I recently needed to install a second distribution for development purposes, and found that with the great design that Linux has, you can easily use both at once, even with windows from different system and different users appearing side by side on the screen.
There are three basic parts:
Setting up a distribution chroot. If the system you want to add is Debian based, this is stupidly easy - just use debootstrap. This got me a basic Debian Sarge system installed in about 10 minutes, including download time!. Since I was developing a KDE app, I then just needed to
apt-get install kdebase
(or something similar) to get a more complete desktop system installed.Copy or hard-link certain files from the main system to the chroot. This included /etc/passwd, /etc/shadow, /etc/group, and /etc/hosts, though I daresay I could have lived without these. Also, you have to bind your /proc/ mount dir from the main system to the chroot (details in the link below).
-
Get X applications working. There are two basic parts to this (which work automatically when you log in to a local machine, but if you mess around with multiple machines will need some attention, and this is effectively the same case).

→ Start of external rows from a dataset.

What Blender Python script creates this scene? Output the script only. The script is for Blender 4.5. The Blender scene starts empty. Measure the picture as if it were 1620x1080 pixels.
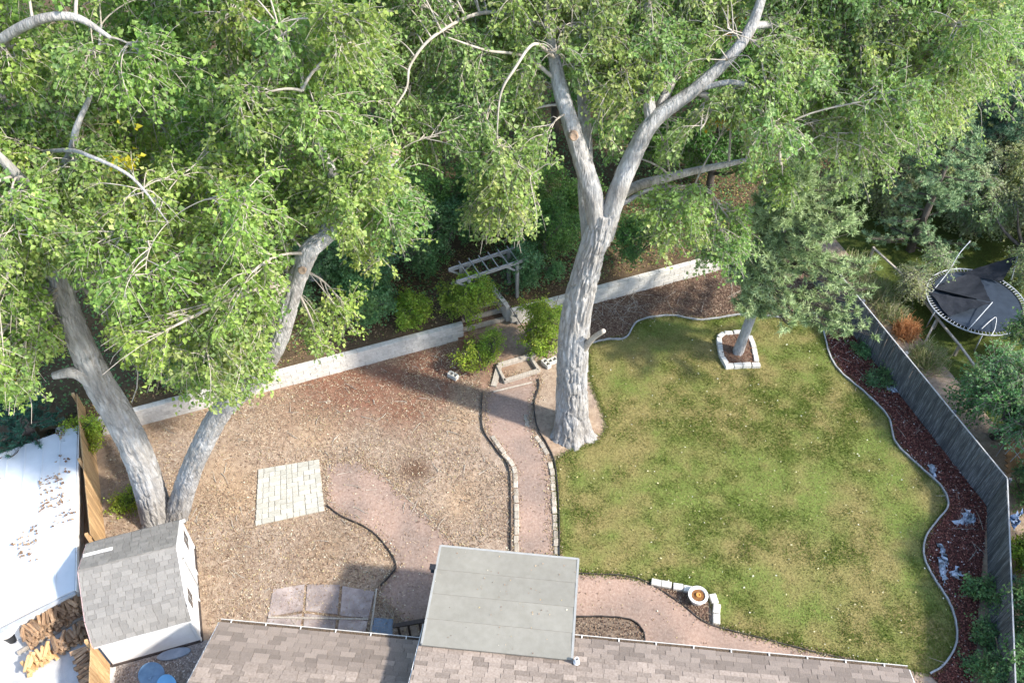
import bpy, bmesh, math, random
import numpy as np
from mathutils import Vector, Matrix
from mathutils.geometry import delaunay_2d_cdt

# ------------------------------------------------------------------ camera, sky, sun, exposure
SC = bpy.context.scene
FPX, HC = 1400.0, 25.0                      # focal length in photo pixels (1620 wide), camera height in metres
PIT = math.atan(FPX / 1320.0)               # depression of the view axis
CP, SP = math.cos(PIT), math.sin(PIT)
cam = bpy.data.cameras.new('camera'); camo = bpy.data.objects.new('camera', cam)
SC.collection.objects.link(camo); SC.camera = camo
cam.sensor_width = 36.0; cam.lens = 36.0 * FPX / 1620.0
cam.clip_start = 0.1; cam.clip_end = 3000
camo.location = (0, 0, HC); camo.rotation_euler = (math.pi / 2 - PIT, 0, 0)

SUN_EL, SUN_AZ = math.radians(42), math.radians(-20)     # azimuth measured from +X towards +Y
sund = Vector((math.cos(SUN_AZ) * math.cos(SUN_EL), math.sin(SUN_AZ) * math.cos(SUN_EL), math.sin(SUN_EL)))
W = bpy.data.worlds.new('World'); SC.world = W; W.use_nodes = True
nt = W.node_tree; nt.nodes.clear()
sky = nt.nodes.new('ShaderNodeTexSky'); sky.sky_type = 'NISHITA'; sky.sun_disc = False
sky.sun_elevation = SUN_EL; sky.sun_rotation = math.pi / 2 - SUN_AZ
bg = nt.nodes.new('ShaderNodeBackground'); bg.inputs[1].default_value = 0.15
wo = nt.nodes.new('ShaderNodeOutputWorld')
nt.links.new(sky.outputs[0], bg.inputs[0]); nt.links.new(bg.outputs[0], wo.inputs[0])
sl = bpy.data.lights.new('sun', 'SUN'); sl.energy = 2.3; sl.angle = math.radians(3.0); sl.color = (1.0, 0.95, 0.87)
so = bpy.data.objects.new('sun', sl); SC.collection.objects.link(so)
so.rotation_euler = sund.to_track_quat('Z', 'Y').to_euler()
SC.view_settings.view_transform = 'Standard'; SC.view_settings.look = 'None'
SC.view_settings.exposure = 1.8; SC.view_settings.gamma = 1.0
SC.view_settings.use_curve_mapping = False
SC.render.engine = 'CYCLES'
SC.cycles.use_denoising = True
SC.cycles.max_bounces = 10; SC.cycles.diffuse_bounces = 6; SC.cycles.transmission_bounces = 6

# ------------------------------------------------------------------ survey helpers
def G(u, v, z=0.0):
    """where the sight line through photo point (u, v) meets the level z"""
    x = (u - 810) / FPX; y = (v - 540) / FPX
    d = (x, CP - y * SP, -SP - y * CP); t = (HC - z) / -d[2]
    return np.array([d[0] * t, d[1] * t, z])
def Y(u, v, yy):
    """where that sight line meets the upright plane at distance yy"""
    x = (u - 810) / FPX; y = (v - 540) / FPX
    d = (x, CP - y * SP, -SP - y * CP); t = yy / d[1]
    return np.array([d[0] * t, yy, HC + d[2] * t])
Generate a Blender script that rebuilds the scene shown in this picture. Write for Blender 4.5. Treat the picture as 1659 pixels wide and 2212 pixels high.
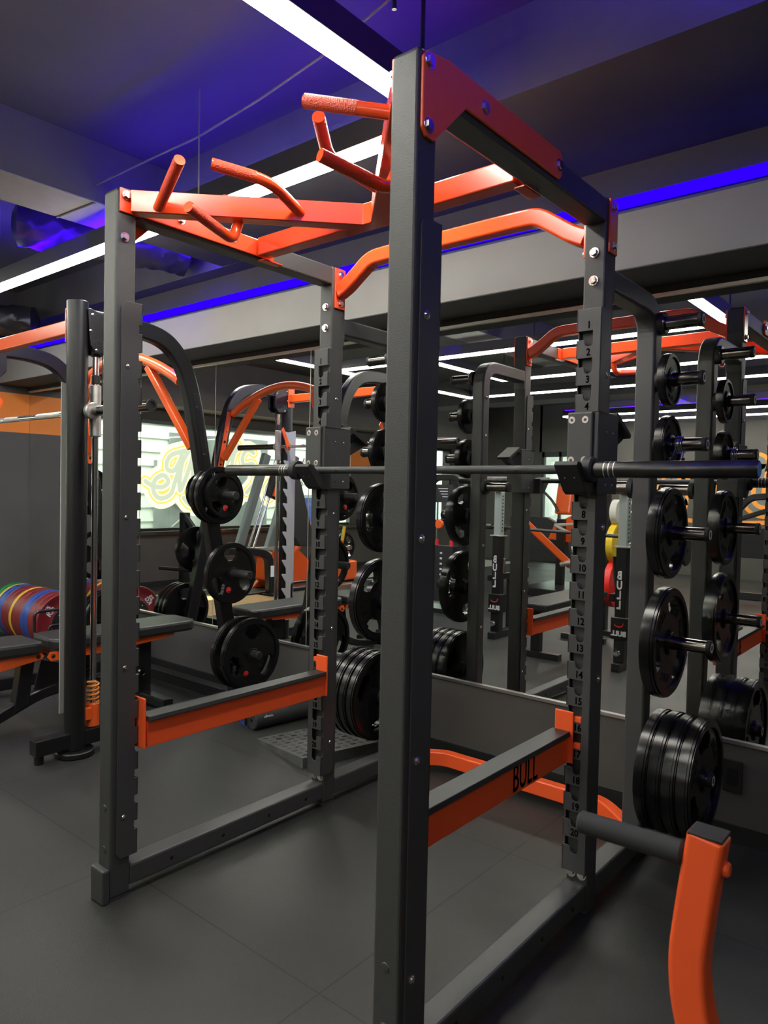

Applications (clients in the X Window System model) need to know which X Server to talk to, and for that you just need to set the DISPLAY variable correctly. (e.g. if
DISPLAY=:0.0
, the app will try to place it's window on display 0, screen 0 on the localhost)-
Second, the X server (on your local machine) needs to allow the client applications access to the screen (and keyboard and mouse). There are various ways to achieve this, one is something like
xhost +localhost
, another usingxauth extract
andxauth merge
.You also need to bind mount /tmp from the main system to chroot to get this working correctly, due to the way X sockets work or something.
I've got my solution to these last bits in a little script, which must be run as root. It means that in seconds, and without using hardly any extra resources, I've got a terminal from which I can run programs within another distribution entirely seamlessly, whether commandline or graphical. It's not a virtual machine (it uses the same kernel and hardware), but it has everything I need from a VM without the disadvantages of one (which are considerable).
Anyway, a proper HOWTO I found, unfortunately after I'd already completed the above, is here:
Development for Multiple Linux Distributions mini-HOWTO.
The main difference I'd note is that if you are testing a Debian distribution,
then debootstrap makes the first stages so much quicker and easier - you don't
even need to reboot. Since my main system is a Debian based distro, Ubuntu,
debootstrap itself was only 5 seconds away (apt-get install debootstrap
),
but I imagine you can get it for other distros too.)